Since the beginning of the year, the Australian dollar has gained more than 10% relative to the U.S. dollar and is fighting for first place with the euro on the list of the G10 best performers. Firmly high appetite for risk, low volatility in financial markets, increased activity of carry traders, recovery of iron ore prices, improved data of the Green Continent and higher likelihood that the RBA tightens monetary policy are the main drivers for strengthening the "Aussie". The Reserve Bank does not like the strengthening of the Australian currency.
Over the past couple of weeks, the AUD/USD pair has increased by 4% amid the hawkish notes of the protocol of the last RBA meeting, China's GDP and the Australian labor market's strong data. A big role in the acceleration of the upward trend was played by political scandals surrounding Donald Trump and the Fed's willingness to change the previously planned path of hiking the rate for federal funds. At the same time, according to Credit Agricole, the global appetite for risk will remain stable as long as the Federal Reserve adheres to the practice of dependence of its decision on incoming data on the US economy.
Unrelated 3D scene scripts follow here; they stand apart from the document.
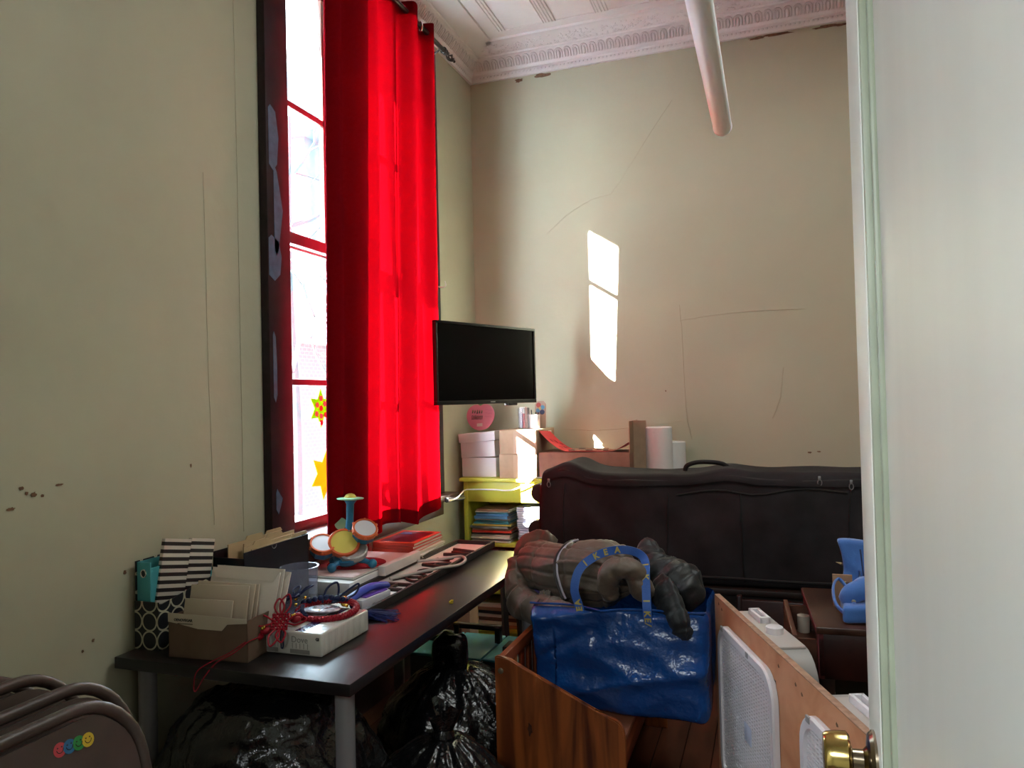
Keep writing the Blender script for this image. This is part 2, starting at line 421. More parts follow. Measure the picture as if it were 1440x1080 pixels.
arch = [(-0.019, 0.0), (-0.019, 0.04)] + [(-0.019 * math.cos(t * PI / 6), 0.04 + 0.019 * math.sin(t * PI / 6)) for t in range(1, 6)] + [(0.019, 0.04), (0.019, 0.0)]
ar.tube([(x, 0, z) for x, z in arch], 0.0055, 6)
ar.ball((0, 0.002, 0.022), (0.010, 0.008, 0.026), 8, 6)
ame = ar.mesh('cornice_arch'); ame.materials.append(TIN)
def arches(parent, n, f, rz):
    for i in range(n):
        o = bpy.data.objects.new('cornice_arch', ame); COL.objects.link(o); o.parent = parent
        o.location = f(i); o.rotation_euler = Euler((math.radians(40), 0, rz)) if rz == 0 else Euler((math.radians(40), 0, rz))
arches(trim1, 44, lambda i: (-1.79 + i * 0.0555, YB - 0.044, 3.676), 0)
arches(trim2, 18, lambda i: (XW + 0.044, YB - 0.09 - i * 0.0555, 3.676), PI / 2)
be = MB()
for i in range(100): be.ball((-1.85 + i * 0.0255, YB - 0.022, 3.640), 0.0065, 6, 4)
for i in range(60): be.ball((XW + 0.022, YB - 0.03 - i * 0.0255, 3.640), 0.0065, 6, 4)
random.seed(5)
for i in range(420):
    x = random.uniform(-1.75, .6); d = random.uniform(.11, .19); be.ball((x, YB - d, 3.744 + (d - .104) * .25), (random.uniform(.005, .011), .006, .004), 6, 4)
stuff(be.build('cornice_beading', TIN, trim1))
# tin ceiling panels: one shared mesh, ribs along both sides
cp = MB()
cp.box((0, 0, -0.004), (0.322, 0.60, 0.008), bevel=0.002, seg=1)
for x in (-0.145, -0.125, -0.105, 0.145): cp.box((x, 0, -0.012), (0.009, 0.57, 0.010), bevel=0.003, seg=1)
for y in (-0.285, 0.285): cp.box((0, y, -0.010), (0.28, 0.008, 0.006), bevel=0.002, seg=1)
cpm = cp.mesh('ceiling_panel'); cpm.materials.append(TIN)
for i in range(8):
    for j in range(4):
        o = bpy.data.objects.new('ceiling_panel', cpm); COL.objects.link(o); o.parent = ceiling
        o.location = (-1.40 + i * 0.325, 4.07 - j * 0.605, ZC)

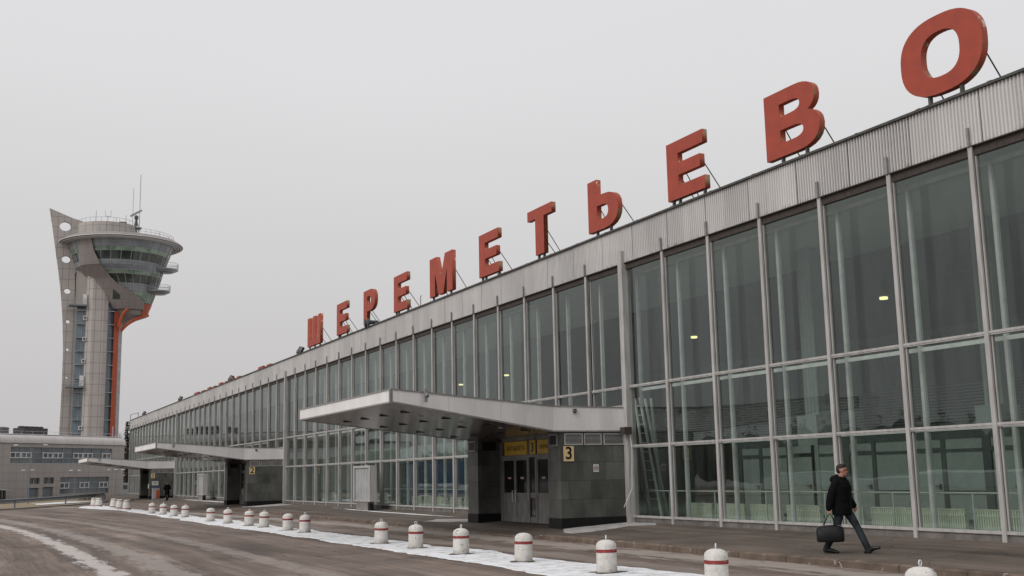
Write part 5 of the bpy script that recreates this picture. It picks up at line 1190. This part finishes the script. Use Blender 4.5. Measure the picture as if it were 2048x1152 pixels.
    for x, hw, h0, h1 in ((-.285, .11, -.545, -.31), (-.270, .125, -.562, -.27), (-.1, .14, -.57, -.225), (.1, .14, -.57, -.212), (.240, .125, -.562, -.255), (.258, .11, -.545, -.295)):
        ring = []
        for k in range(16):
            a = 2 * math.pi * k / 16; c_, s_ = math.cos(a), math.sin(a); yy = hw * math.copysign(abs(c_) ** .3, c_); zz = (h0 + h1) / 2 + (h1 - h0) / 2 * math.copysign(abs(s_) ** .3, s_)
            if s_ > 0: yy *= 1 - .5 * s_
            ring.append((x, yy, zz))
        secs.append(ring)
    vs = [v for r_ in secs for v in r_]; fs = [(i * 16 + k, i * 16 + (k + 1) % 16, (i + 1) * 16 + (k + 1) % 16, (i + 1) * 16 + k) for i in range(5) for k in range(16)]; fs += [tuple(range(16)), tuple(80 + k for k in range(16))]
    b.add(vs, fs); b.build('bag_body', M['bag'], bg_, local=True, smooth=True)
    for s_ in (-1, 1): MB().tube([(-.15, s_ * .075, -.29), (-.13, s_ * .07, -.2), (-.04, s_ * .025, -.015), (0, s_ * .02, .0), (.04, s_ * .025, -.015), (.10, s_ * .07, -.2), (.12, s_ * .075, -.29)], .0085, 8).build('handle', M['bag'], bg_, local=True, smooth=True)
    b = MB()
    for x in (-.15, .12):
        for s_ in (-1, 1): b.box(x - .014, x + .014, s_ * .083 - .005, s_ * .083 + .005, -.30, -.265)
    b.build('buckles', M['steel'], bg_, local=True)
    b = MB().tube([(-.25, 0, -.238), (0, 0, -.214), (.24, 0, -.232)], .006, 6); b.build('zip', M['steel'], bg_, local=True)
person_walking()
def person_far():
    t = thing('person', 'distant person in long dark coat and cap seen from behind near door 1', 'person', (17.47, 111.5, -.13), R(100))
    b = MB(); head(b, (.02, 0, 1.64), 0, 1); b.tube([(0, 0, 1.42), (0, 0, 1.6)], [.07, .06], 12)
    b.tube([(0, 0, .9), (0, 0, 1.2), (0, 0, 1.42)], [(.1, .15), (.1, .15), (.08, .14)], 14, up=(1, 0, 0))
    AR = []
    for s_ in (-1, 1):
        sh, e_, w_ = Vector((0, s_ * .2, 1.4)), Vector((-.02, s_ * .3, 1.14)), Vector((.2, s_ * .2, 1.02)); AR.append((sh, e_, w_)); limb(b, [sh, e_, w_], [.05, .04, .028]); hand(b, w_, (.9, -s_ * .4, 0.02), s_, .8)
        limb(b, [(0, s_ * .09, .9), (.03 * s_, s_ * .09, .5), (-.1 * s_, s_ * .09, .1)], [.08, .055, .04])
    o = b.build('body', M['skin'], t, local=True); remesh(o, .009, 2)
    b = MB(); b.tube([(0, 0, .52), (0, 0, .8), (0, 0, 1.05), (0, 0, 1.3), (0, 0, 1.42), (0, 0, 1.5)], [(.19, .24), (.18, .24), (.15, .20), (.16, .23), (.13, .21), (.08, .10)], 20, up=(1, 0, 0))
    for sh, e_, w_ in AR: limb(b, [sh, e_, w_], [.085, .075, .06])
    for k in range(10): a = R(36 * k); b.ell((.09 * math.cos(a), .1 * math.sin(a), 1.5), (.04, .04, .05), 8, 6)
    o = b.build('coat', M['coat'], t, local=True); remesh(o, .014, 2)
    b = MB()
    for s_ in (-1, 1): limb(b, [(0, s_ * .09, .85), (.03 * s_, s_ * .09, .5), (-.1 * s_, s_ * .09, .12)], [.1, .075, .06])
    o = b.build('trousers', M['coat'], t, local=True); remesh(o, .014, 2)
    b = MB()
    for s_ in (-1, 1): b.tube([(-.1 * s_ - .06, s_ * .09, .05), (-.1 * s_ + .06, s_ * .09, .05), (-.1 * s_ + .19, s_ * .1, .03)], [.05, .05, .03], 10)
    b.build('boots', M['shoe'], t, local=True)
    b = MB(); b.ell((.01, 0, 1.70), (.115, .098, .09), 14, 10); b.box(.08, .17, -.06, .06, 1.66, 1.675); b.build('cap', M['hair'], t, local=True, smooth=True)
person_far()
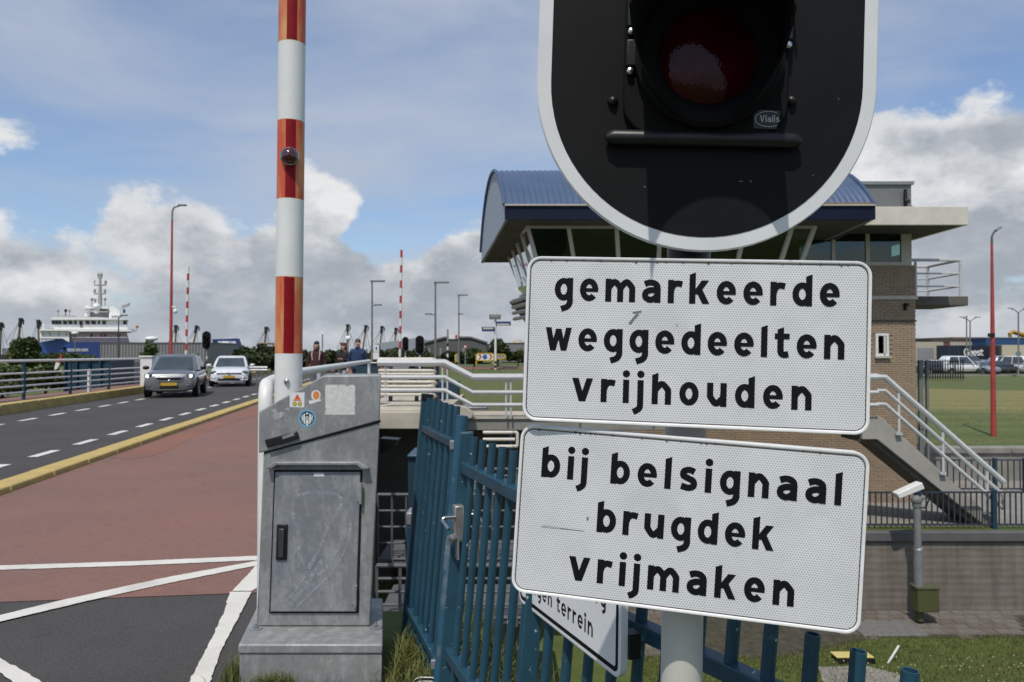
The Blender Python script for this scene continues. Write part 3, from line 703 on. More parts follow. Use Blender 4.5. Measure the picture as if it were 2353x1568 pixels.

This would be possible only if US data continues to disappoint, then the chances for a monetary tightening will be moved to 2018 and the AUD/USD pair will continue the rally. Furthermore, the likelihood of a hike in the cash-rate from the current 1.5% is gradually increasing.
The dynamics of the probability of tightening monetary policy of the RBA
Source: Bloomberg.
Improving the external background and health of the Australian economy indicates the need to complete the cycle of monetary easing, which started in 2011. At that time, the main interest rate was at the level of 3.25%. According to HSBC, strengthening the "Aussie" by 5% is equivalent to a cash-rate rise of 25 basis points. At the same time, since the beginning of May, the trade-weighted rate of the Australian dollar firmed by 6%.
Dynamics of cash-rate and the Australian dollar rate
Source: Bloomberg.
Moreover, a number of banks warned that the "Aussie" was vulnerable to adjustment in the conditions of the RBA's growing discontent with the national currency and the inflated positioning in the futures market. The AUD/USD pair reacted sensitively to the verbal intervention of Guy Debelle, the deputy head of the Reserve Bank. He noted that the Aussie's high rate complicates the reorientation of the economy from mining to services. Talking about the equilibrium interest rate does not mean that the RBA is going to raise it. Simply, GDP is moving slightly lower than it was in the 1990s.
Important factors for the medium-term prospects of the AUD/USD are data releases on Australian inflation, US GDP for the second quarter and the results of the FOMC meeting. CPI will likely slow down, however, correction would most probably be used for buying the "Aussie".
Technically, the implementation of the inverted "Splash and Shelf" pattern with the exit of prices outside the long-term consolidation range of 0.716-0.776 raises the risks of the uptrend development in the direction of the target by 127.2% on the "Perfect Butterfly" pattern.